Point Hueneme Light is a 48-foot-high (15 m), buff-colored 1940 Art Deco style tower on a fog-signal building on the Santa Barbara Channel at the Port of Hueneme.

The original lighthouse was completed in 1874 at Point Hueneme after the construction of a 900-foot-long wharf (270 m) in 1872. When a storm destroyed the wharf in 1938, Oxnard Harbor District was formed and finished construction of the Port of Hueneme in 1940. The extant lighthouse structure was completed in 1941. The fourth-order Fresnel lens was used in both the original and the current lighthouse towers until 2013. In November 2012, the Ventura County Cultural Heritage Board voted to preserve the 1899 lens by retiring it from active service, so it can be displayed on a lower floor of the lighthouse and more easily viewed by the public. The original 1874 lighthouse was designed by Paul J. Pelz, who also designed Point Hueneme's sister stations, Point Fermin Light in San Pedro CA, East Brother Island Light in Richmond, California, Mare Island Light, in Carquinez Strait, California (demolished in the 1930s), Hereford Inlet Light in North Wildwood, New Jersey, and Point Adams Light in Washington State (burned down by the Lighthouse Service in 1912), all in essentially the same style.

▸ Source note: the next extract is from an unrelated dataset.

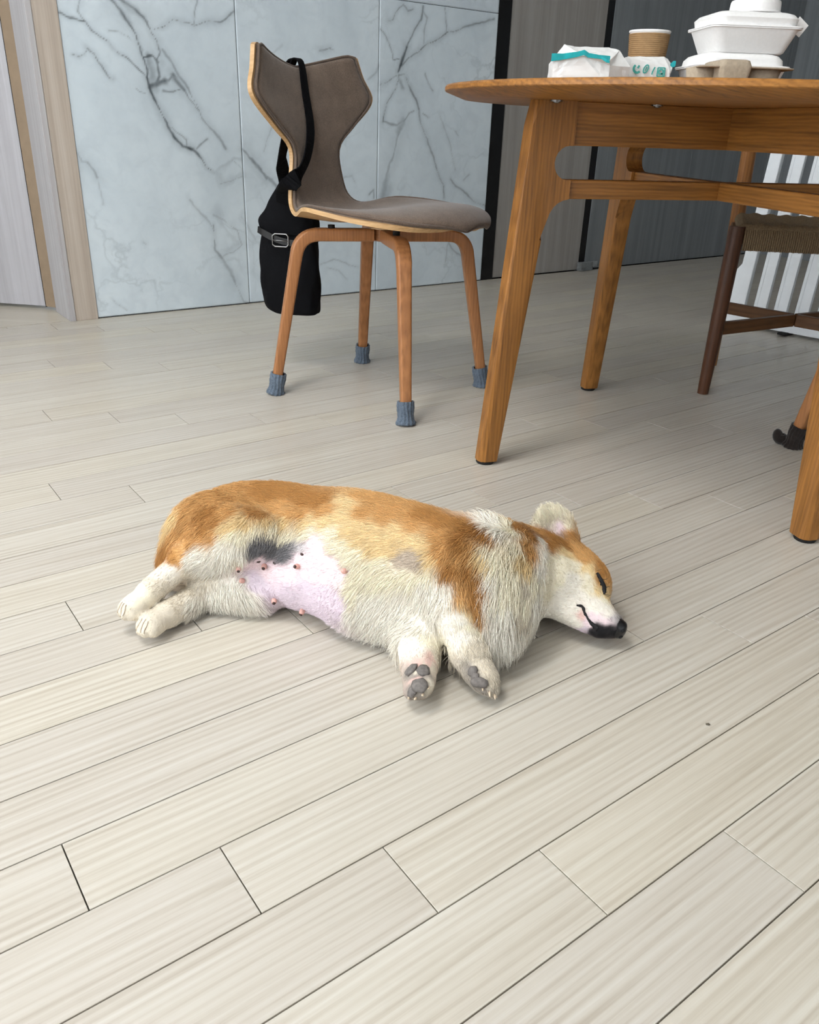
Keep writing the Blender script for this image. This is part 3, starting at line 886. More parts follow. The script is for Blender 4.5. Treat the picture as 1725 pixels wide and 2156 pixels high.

A dramatic nearby shipwreck was unrelated to the operation of the lighthouse. The veteran passenger liner La Janelle, once removed from her role as a cruise liner, lay at anchor off Port Hueneme on April 14, 1970 awaiting plans for conversion to a floating restaurant and fun palace. The owners were attempting to cut down on moorage costs by leaving the vessel at anchor in the open ocean, directly offshore. That was a bad mistake. With only one watchman aboard, the vessel fell victim to storm-tossed seas which rose to huge activities, causing the 465-foot-long (142 m) ship to slip her anchor cables. In a dramatic episode of the sea, rescue parties managed to snatch the watchman from the deck, but the 40-year-old vessel, like a wounded whale, was tossed unceremoniously onto the beach, a total constructive loss. The California State Lands Commission became much concerned about the problem both from the standpoint of leaking oil and a menace to navigation. They voted unanimously to have the ship scrapped, "as is, where is," and accordingly put out bids. The big steel ship still remains but is being torn apart bit by bit by human and natural elements.